If you were to ask your real estate agent when the best time is to buy a home? They will always say ‘now.’ But as of the end of 2018, as housing prices and mortgage rates are rising, this actually could be the best advice.

According to the chief financial analyst at Bankrate, mortgage rates have gone up sharply in the past year. As of May 2018, the benchmark 30-year mortgage rate was 4.8 percent, and we have actually seen that rate touch 5% since then. Back in March 2018, rates were 4.54%. If you got your mortgage in 2016 or 2017, you probably had a rate well under 4%. For a $200,000 mortgage, the increase from 4.54% to 4.78% means $10,300 in additional interest over 30 years.

The broad trend is pointing to higher rates over the next several years.

So, here are the reasons to consider buying a home with the rates going up:

#1 Rates are likely to continue to rise

During the aftermath of the crash, the Fed kept its key interest rates artificially low to goose the economy, especially the housing market. This led to rates such as 3% or even slightly lower for 30-year fixed rate mortgages. This was an artificially low interest rate environment in response to a global financial crisis. It was not going to last forever, and those days are over. We are returning to a ‘normal’ interest rate environment in the high 4% and low 5% range. The US economy is fairly strong, unemployment is low, and wages are going up. All of these factors point to rising, not falling, interest rates.
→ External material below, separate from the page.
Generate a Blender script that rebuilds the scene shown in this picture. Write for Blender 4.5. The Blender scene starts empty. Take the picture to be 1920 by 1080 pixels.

So, if you are on the fence about buying a home, keep in mind that it is unlikely you will see rates fall significantly in the next year or two. The lower the rate, the more home you can buy. So this is a strong reason to consider pulling the trigger on a purchase.

#2 Housing Market Has Recovered and Prices Are Rising

It is not only mortgage interest rates that are on the rise. Housing prices have been rising in most areas of the country. In 2018, the Federal Housing Finance Agency boosted the maximum conforming loan amount for mortgages that meet Fannie Mae and Freddie Ma guidelines in most parts of the country to $453,100, from $424,100 the year before.

These loans are thought to be less risky by lenders and they are allowed to offer a lower interest rate. Raising this conforming limit means the borrower is able to buy a house without having to get a jumbo mortgage that requires a higher interest rate and more money down.

Home buyers in the higher cost areas have access to bigger mortgages up to $679,000.

Also keep in mind that a shortage of homes for sale in may areas of the US is leading to a lot of pricing pressure. High demand ZIP codes around the US mean that some home sellers are seeing multiple demands for their homes. People may even get into bidding wars for homes in the most desirable areas.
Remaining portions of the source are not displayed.